-- Start --
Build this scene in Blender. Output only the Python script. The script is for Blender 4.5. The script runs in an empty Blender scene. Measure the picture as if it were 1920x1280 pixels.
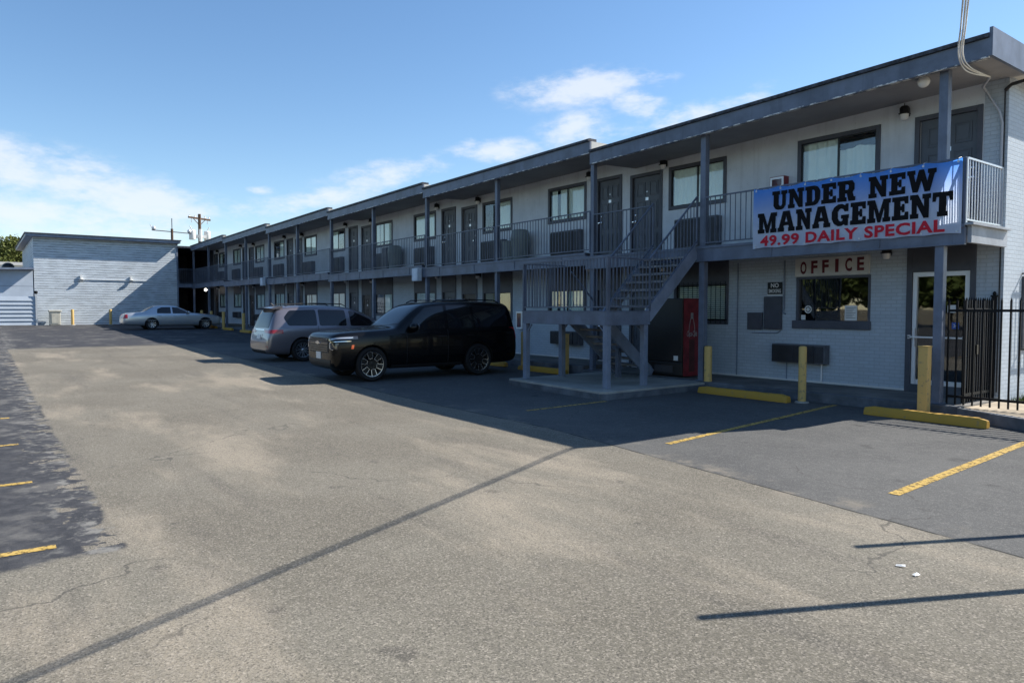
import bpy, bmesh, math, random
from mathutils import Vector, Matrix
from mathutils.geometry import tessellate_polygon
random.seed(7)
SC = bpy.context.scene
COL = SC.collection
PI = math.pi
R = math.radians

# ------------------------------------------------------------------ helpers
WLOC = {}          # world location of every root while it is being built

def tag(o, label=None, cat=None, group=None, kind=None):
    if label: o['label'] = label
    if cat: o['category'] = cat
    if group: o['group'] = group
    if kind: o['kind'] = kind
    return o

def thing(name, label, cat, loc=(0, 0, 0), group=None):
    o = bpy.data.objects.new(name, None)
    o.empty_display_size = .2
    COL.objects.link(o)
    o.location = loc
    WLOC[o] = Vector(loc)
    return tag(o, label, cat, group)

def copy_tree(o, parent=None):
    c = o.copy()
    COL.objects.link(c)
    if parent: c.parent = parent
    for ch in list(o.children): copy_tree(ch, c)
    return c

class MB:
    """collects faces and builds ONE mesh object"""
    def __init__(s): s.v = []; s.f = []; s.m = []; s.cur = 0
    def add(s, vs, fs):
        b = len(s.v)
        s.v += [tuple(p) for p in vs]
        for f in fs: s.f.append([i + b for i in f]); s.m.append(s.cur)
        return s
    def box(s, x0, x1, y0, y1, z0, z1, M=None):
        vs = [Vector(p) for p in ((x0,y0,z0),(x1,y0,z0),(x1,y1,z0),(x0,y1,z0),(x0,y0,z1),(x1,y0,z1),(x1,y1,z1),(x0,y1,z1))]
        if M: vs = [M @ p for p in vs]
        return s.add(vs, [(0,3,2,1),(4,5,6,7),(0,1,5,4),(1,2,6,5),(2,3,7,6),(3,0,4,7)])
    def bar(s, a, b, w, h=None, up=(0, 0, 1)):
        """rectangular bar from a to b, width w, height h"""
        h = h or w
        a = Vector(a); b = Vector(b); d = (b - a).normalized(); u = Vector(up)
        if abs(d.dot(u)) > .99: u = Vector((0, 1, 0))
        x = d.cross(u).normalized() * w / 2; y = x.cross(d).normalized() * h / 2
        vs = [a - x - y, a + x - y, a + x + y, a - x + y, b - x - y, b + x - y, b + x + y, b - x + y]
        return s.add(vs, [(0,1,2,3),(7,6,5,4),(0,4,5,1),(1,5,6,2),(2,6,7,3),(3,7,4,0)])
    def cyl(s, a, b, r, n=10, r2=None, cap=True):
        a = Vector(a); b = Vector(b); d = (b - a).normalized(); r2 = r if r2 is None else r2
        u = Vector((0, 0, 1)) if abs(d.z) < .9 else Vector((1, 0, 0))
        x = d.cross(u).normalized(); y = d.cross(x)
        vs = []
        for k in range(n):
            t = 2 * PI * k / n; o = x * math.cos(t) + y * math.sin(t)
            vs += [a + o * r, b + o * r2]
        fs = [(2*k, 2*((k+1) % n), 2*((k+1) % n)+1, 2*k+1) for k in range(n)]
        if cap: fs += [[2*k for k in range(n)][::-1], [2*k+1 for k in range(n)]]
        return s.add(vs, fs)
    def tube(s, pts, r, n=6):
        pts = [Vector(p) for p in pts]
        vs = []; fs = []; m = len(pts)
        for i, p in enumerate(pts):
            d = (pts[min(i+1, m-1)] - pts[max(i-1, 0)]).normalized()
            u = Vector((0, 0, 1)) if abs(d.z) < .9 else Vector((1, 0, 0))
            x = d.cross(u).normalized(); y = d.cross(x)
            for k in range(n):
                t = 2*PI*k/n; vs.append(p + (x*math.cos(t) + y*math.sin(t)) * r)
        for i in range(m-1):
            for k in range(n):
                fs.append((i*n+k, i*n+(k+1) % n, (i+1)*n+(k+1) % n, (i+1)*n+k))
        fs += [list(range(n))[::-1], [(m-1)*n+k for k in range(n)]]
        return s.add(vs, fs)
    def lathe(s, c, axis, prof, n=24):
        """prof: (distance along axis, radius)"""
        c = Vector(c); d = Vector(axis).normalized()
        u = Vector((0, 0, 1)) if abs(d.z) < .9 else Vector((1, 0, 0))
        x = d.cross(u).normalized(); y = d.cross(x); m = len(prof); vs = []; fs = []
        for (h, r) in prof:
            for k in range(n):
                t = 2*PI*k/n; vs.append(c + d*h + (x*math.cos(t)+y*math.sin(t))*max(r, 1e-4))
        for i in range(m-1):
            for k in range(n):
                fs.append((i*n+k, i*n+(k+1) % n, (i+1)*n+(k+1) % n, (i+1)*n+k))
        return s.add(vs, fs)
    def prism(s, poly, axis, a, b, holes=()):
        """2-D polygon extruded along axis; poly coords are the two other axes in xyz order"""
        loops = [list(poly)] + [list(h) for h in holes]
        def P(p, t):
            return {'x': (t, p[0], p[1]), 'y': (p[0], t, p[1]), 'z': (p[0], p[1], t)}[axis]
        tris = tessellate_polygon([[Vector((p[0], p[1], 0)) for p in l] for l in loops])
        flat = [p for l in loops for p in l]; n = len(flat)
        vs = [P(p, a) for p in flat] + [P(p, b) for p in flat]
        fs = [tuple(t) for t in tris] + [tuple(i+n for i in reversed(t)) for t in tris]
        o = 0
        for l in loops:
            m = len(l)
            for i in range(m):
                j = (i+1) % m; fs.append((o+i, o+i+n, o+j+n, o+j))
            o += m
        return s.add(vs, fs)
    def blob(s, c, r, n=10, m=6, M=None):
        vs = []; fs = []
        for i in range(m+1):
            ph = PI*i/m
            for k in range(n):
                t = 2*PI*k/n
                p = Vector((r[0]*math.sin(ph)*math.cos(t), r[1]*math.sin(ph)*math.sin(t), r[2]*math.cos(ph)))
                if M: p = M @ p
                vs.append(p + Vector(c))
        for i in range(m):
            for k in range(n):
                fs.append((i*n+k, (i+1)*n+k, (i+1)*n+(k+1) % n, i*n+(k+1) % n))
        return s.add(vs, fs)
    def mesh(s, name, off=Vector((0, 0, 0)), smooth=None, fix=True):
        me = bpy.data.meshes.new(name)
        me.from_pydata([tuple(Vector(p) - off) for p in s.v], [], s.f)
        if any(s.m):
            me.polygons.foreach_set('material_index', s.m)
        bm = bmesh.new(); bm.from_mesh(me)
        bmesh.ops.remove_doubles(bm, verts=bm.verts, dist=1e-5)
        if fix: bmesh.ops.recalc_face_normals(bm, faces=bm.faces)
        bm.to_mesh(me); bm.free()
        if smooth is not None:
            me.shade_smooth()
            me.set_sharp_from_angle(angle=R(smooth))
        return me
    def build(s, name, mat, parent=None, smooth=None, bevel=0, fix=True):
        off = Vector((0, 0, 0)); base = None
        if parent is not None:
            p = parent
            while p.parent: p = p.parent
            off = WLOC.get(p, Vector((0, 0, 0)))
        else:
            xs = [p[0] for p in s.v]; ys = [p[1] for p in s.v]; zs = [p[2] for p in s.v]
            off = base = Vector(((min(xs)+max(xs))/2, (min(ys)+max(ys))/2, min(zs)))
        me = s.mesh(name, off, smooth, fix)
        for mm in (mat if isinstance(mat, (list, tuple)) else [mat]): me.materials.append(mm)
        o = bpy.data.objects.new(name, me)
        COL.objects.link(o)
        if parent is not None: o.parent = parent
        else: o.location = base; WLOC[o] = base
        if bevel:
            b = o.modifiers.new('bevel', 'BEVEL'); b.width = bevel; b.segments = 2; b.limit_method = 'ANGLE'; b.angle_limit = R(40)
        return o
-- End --
**EXERCISE TASK:** Which lines contain the word "scene"? Return each of them.

**RESULT:**
Build this scene in Blender. Output only the Python script. The script is for Blender 4.5. The script runs in an empty Blender scene. Measure the picture as if it were 1920x1280 pixels.
SC = bpy.context.scene